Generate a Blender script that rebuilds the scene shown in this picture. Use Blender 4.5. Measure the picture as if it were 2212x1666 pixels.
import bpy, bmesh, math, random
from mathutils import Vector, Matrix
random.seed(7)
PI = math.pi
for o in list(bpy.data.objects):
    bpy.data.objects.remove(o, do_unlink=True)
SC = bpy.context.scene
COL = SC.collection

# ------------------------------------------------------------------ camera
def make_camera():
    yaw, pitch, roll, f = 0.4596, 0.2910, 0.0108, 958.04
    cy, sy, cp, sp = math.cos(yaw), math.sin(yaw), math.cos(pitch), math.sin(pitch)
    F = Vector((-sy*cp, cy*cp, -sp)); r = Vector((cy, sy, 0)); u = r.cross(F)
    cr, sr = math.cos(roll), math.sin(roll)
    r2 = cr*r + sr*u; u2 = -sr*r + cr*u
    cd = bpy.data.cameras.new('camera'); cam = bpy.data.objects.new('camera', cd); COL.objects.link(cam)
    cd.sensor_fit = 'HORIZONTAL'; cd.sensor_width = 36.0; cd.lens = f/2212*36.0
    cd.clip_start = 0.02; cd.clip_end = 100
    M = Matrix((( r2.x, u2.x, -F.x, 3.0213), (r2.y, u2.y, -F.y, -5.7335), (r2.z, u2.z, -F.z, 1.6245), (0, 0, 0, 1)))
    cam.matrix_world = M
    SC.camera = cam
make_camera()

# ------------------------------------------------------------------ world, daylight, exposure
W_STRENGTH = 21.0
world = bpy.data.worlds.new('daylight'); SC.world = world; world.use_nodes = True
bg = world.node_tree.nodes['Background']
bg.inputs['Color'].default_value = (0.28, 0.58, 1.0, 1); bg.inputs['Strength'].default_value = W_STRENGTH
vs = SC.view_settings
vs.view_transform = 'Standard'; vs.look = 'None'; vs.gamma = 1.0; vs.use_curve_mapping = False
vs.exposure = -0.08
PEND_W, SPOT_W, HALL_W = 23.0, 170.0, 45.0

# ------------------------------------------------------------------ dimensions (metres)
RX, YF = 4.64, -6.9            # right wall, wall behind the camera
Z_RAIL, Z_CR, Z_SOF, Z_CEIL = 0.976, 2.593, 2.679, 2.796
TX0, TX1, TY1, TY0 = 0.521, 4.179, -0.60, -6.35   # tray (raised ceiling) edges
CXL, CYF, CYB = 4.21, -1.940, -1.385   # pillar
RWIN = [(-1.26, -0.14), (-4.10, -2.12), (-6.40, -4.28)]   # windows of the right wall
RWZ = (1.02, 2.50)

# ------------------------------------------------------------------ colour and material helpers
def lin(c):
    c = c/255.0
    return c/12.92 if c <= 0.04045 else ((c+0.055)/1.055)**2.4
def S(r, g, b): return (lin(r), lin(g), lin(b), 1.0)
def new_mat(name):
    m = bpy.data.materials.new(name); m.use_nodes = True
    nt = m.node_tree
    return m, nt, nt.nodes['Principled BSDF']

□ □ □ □

» **Set problem**
Look over the material above and show each line where "scene" appears.

» **Response**
Generate a Blender script that rebuilds the scene shown in this picture. Use Blender 4.5. Measure the picture as if it were 2212x1666 pixels.
SC = bpy.context.scene